DATASET SECTION:
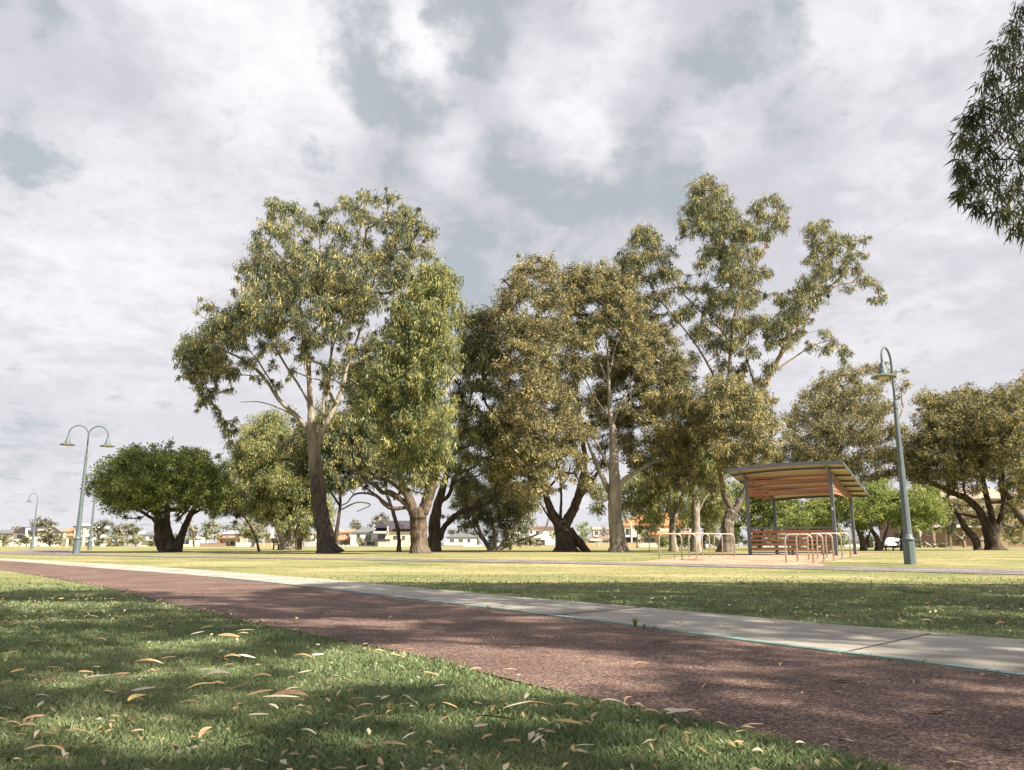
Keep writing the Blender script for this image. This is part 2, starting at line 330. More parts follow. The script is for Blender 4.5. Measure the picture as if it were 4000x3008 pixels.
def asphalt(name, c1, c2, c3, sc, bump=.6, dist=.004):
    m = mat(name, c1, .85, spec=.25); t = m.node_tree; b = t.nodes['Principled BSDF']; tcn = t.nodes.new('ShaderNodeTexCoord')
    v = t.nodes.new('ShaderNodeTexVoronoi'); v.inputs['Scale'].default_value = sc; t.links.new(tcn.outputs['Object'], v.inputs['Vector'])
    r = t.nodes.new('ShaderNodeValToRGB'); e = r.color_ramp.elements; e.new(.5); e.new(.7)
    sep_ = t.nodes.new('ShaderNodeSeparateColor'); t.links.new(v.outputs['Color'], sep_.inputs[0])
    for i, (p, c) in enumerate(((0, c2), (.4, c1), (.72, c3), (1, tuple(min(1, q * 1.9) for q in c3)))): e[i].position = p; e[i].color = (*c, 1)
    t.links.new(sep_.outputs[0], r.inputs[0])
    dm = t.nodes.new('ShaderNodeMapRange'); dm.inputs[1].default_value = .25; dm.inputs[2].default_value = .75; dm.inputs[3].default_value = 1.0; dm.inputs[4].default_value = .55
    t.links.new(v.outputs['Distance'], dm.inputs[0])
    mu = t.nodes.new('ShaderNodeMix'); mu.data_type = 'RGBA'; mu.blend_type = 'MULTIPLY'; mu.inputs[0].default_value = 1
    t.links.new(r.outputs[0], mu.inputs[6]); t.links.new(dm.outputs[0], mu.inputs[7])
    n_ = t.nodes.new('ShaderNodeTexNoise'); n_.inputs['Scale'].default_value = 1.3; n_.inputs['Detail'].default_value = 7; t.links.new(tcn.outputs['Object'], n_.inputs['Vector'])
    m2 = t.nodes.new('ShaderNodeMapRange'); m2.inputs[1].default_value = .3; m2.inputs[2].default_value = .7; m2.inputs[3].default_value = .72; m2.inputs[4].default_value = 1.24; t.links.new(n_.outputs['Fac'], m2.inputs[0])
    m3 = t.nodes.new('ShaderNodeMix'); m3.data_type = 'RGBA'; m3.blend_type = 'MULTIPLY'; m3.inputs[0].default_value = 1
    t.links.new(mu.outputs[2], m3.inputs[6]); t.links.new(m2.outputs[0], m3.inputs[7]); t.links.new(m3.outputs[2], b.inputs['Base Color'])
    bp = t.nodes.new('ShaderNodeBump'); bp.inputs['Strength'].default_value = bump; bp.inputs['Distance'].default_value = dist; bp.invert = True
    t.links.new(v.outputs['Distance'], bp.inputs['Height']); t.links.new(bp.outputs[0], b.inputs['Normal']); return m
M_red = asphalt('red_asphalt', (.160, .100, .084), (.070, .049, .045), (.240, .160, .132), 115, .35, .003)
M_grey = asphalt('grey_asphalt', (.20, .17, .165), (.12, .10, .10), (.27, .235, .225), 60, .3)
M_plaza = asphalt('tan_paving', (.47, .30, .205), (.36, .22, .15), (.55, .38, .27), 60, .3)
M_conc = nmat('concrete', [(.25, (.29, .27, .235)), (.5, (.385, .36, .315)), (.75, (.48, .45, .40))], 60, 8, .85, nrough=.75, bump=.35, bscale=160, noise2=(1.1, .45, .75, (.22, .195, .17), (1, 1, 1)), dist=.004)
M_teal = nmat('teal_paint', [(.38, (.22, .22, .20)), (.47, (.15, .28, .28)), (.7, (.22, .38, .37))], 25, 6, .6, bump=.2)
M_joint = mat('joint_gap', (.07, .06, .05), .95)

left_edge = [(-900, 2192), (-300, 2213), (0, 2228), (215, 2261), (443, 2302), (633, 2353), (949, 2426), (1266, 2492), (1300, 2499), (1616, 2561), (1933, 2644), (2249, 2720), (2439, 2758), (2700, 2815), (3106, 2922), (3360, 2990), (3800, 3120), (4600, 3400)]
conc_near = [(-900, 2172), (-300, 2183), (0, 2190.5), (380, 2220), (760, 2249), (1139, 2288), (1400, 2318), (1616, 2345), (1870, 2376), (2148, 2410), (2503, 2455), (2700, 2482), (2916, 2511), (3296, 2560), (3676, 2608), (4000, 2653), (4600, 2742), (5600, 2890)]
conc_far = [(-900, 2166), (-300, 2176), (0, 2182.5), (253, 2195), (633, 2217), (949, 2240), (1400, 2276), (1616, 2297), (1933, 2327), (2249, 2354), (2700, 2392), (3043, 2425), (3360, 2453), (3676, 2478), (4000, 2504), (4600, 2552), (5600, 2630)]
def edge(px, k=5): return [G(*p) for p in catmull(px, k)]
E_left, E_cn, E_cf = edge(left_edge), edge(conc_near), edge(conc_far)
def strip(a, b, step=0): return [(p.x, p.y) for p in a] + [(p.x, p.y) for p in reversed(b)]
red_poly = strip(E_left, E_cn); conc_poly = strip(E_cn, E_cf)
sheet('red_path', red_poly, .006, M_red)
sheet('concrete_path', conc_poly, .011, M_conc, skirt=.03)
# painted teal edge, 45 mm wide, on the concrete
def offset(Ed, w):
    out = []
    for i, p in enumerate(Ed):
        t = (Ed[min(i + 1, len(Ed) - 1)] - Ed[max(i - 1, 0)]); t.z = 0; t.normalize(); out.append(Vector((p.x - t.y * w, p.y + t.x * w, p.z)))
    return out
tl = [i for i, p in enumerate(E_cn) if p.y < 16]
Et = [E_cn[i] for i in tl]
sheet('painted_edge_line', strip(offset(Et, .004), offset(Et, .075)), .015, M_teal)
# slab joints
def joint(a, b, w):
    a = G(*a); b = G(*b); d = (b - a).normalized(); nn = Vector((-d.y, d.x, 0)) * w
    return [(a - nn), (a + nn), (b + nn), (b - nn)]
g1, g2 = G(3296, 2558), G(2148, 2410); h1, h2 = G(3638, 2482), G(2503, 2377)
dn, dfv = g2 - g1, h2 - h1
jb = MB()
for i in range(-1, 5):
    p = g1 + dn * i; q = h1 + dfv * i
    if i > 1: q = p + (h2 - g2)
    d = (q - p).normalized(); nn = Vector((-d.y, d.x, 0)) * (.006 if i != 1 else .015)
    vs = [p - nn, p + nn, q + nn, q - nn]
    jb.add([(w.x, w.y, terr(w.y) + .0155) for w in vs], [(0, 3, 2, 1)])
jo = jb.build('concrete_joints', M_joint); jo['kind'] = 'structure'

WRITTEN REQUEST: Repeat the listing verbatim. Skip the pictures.

CORRECT ANSWER:
Keep writing the Blender script for this image. This is part 2, starting at line 330. More parts follow. The script is for Blender 4.5. Measure the picture as if it were 4000x3008 pixels.
def asphalt(name, c1, c2, c3, sc, bump=.6, dist=.004):
    m = mat(name, c1, .85, spec=.25); t = m.node_tree; b = t.nodes['Principled BSDF']; tcn = t.nodes.new('ShaderNodeTexCoord')
    v = t.nodes.new('ShaderNodeTexVoronoi'); v.inputs['Scale'].default_value = sc; t.links.new(tcn.outputs['Object'], v.inputs['Vector'])
    r = t.nodes.new('ShaderNodeValToRGB'); e = r.color_ramp.elements; e.new(.5); e.new(.7)
    sep_ = t.nodes.new('ShaderNodeSeparateColor'); t.links.new(v.outputs['Color'], sep_.inputs[0])
    for i, (p, c) in enumerate(((0, c2), (.4, c1), (.72, c3), (1, tuple(min(1, q * 1.9) for q in c3)))): e[i].position = p; e[i].color = (*c, 1)
    t.links.new(sep_.outputs[0], r.inputs[0])
    dm = t.nodes.new('ShaderNodeMapRange'); dm.inputs[1].default_value = .25; dm.inputs[2].default_value = .75; dm.inputs[3].default_value = 1.0; dm.inputs[4].default_value = .55
    t.links.new(v.outputs['Distance'], dm.inputs[0])
    mu = t.nodes.new('ShaderNodeMix'); mu.data_type = 'RGBA'; mu.blend_type = 'MULTIPLY'; mu.inputs[0].default_value = 1
    t.links.new(r.outputs[0], mu.inputs[6]); t.links.new(dm.outputs[0], mu.inputs[7])
    n_ = t.nodes.new('ShaderNodeTexNoise'); n_.inputs['Scale'].default_value = 1.3; n_.inputs['Detail'].default_value = 7; t.links.new(tcn.outputs['Object'], n_.inputs['Vector'])
    m2 = t.nodes.new('ShaderNodeMapRange'); m2.inputs[1].default_value = .3; m2.inputs[2].default_value = .7; m2.inputs[3].default_value = .72; m2.inputs[4].default_value = 1.24; t.links.new(n_.outputs['Fac'], m2.inputs[0])
    m3 = t.nodes.new('ShaderNodeMix'); m3.data_type = 'RGBA'; m3.blend_type = 'MULTIPLY'; m3.inputs[0].default_value = 1
    t.links.new(mu.outputs[2], m3.inputs[6]); t.links.new(m2.outputs[0], m3.inputs[7]); t.links.new(m3.outputs[2], b.inputs['Base Color'])
    bp = t.nodes.new('ShaderNodeBump'); bp.inputs['Strength'].default_value = bump; bp.inputs['Distance'].default_value = dist; bp.invert = True
    t.links.new(v.outputs['Distance'], bp.inputs['Height']); t.links.new(bp.outputs[0], b.inputs['Normal']); return m
M_red = asphalt('red_asphalt', (.160, .100, .084), (.070, .049, .045), (.240, .160, .132), 115, .35, .003)
M_grey = asphalt('grey_asphalt', (.20, .17, .165), (.12, .10, .10), (.27, .235, .225), 60, .3)
M_plaza = asphalt('tan_paving', (.47, .30, .205), (.36, .22, .15), (.55, .38, .27), 60, .3)
M_conc = nmat('concrete', [(.25, (.29, .27, .235)), (.5, (.385, .36, .315)), (.75, (.48, .45, .40))], 60, 8, .85, nrough=.75, bump=.35, bscale=160, noise2=(1.1, .45, .75, (.22, .195, .17), (1, 1, 1)), dist=.004)
M_teal = nmat('teal_paint', [(.38, (.22, .22, .20)), (.47, (.15, .28, .28)), (.7, (.22, .38, .37))], 25, 6, .6, bump=.2)
M_joint = mat('joint_gap', (.07, .06, .05), .95)

left_edge = [(-900, 2192), (-300, 2213), (0, 2228), (215, 2261), (443, 2302), (633, 2353), (949, 2426), (1266, 2492), (1300, 2499), (1616, 2561), (1933, 2644), (2249, 2720), (2439, 2758), (2700, 2815), (3106, 2922), (3360, 2990), (3800, 3120), (4600, 3400)]
conc_near = [(-900, 2172), (-300, 2183), (0, 2190.5), (380, 2220), (760, 2249), (1139, 2288), (1400, 2318), (1616, 2345), (1870, 2376), (2148, 2410), (2503, 2455), (2700, 2482), (2916, 2511), (3296, 2560), (3676, 2608), (4000, 2653), (4600, 2742), (5600, 2890)]
conc_far = [(-900, 2166), (-300, 2176), (0, 2182.5), (253, 2195), (633, 2217), (949, 2240), (1400, 2276), (1616, 2297), (1933, 2327), (2249, 2354), (2700, 2392), (3043, 2425), (3360, 2453), (3676, 2478), (4000, 2504), (4600, 2552), (5600, 2630)]
def edge(px, k=5): return [G(*p) for p in catmull(px, k)]
E_left, E_cn, E_cf = edge(left_edge), edge(conc_near), edge(conc_far)
def strip(a, b, step=0): return [(p.x, p.y) for p in a] + [(p.x, p.y) for p in reversed(b)]
red_poly = strip(E_left, E_cn); conc_poly = strip(E_cn, E_cf)
sheet('red_path', red_poly, .006, M_red)
sheet('concrete_path', conc_poly, .011, M_conc, skirt=.03)
# painted teal edge, 45 mm wide, on the concrete
def offset(Ed, w):
    out = []
    for i, p in enumerate(Ed):
        t = (Ed[min(i + 1, len(Ed) - 1)] - Ed[max(i - 1, 0)]); t.z = 0; t.normalize(); out.append(Vector((p.x - t.y * w, p.y + t.x * w, p.z)))
    return out
tl = [i for i, p in enumerate(E_cn) if p.y < 16]
Et = [E_cn[i] for i in tl]
sheet('painted_edge_line', strip(offset(Et, .004), offset(Et, .075)), .015, M_teal)
# slab joints
def joint(a, b, w):
    a = G(*a); b = G(*b); d = (b - a).normalized(); nn = Vector((-d.y, d.x, 0)) * w
    return [(a - nn), (a + nn), (b + nn), (b - nn)]
g1, g2 = G(3296, 2558), G(2148, 2410); h1, h2 = G(3638, 2482), G(2503, 2377)
dn, dfv = g2 - g1, h2 - h1
jb = MB()
for i in range(-1, 5):
    p = g1 + dn * i; q = h1 + dfv * i
    if i > 1: q = p + (h2 - g2)
    d = (q - p).normalized(); nn = Vector((-d.y, d.x, 0)) * (.006 if i != 1 else .015)
    vs = [p - nn, p + nn, q + nn, q - nn]
    jb.add([(w.x, w.y, terr(w.y) + .0155) for w in vs], [(0, 3, 2, 1)])
jo = jb.build('concrete_joints', M_joint); jo['kind'] = 'structure'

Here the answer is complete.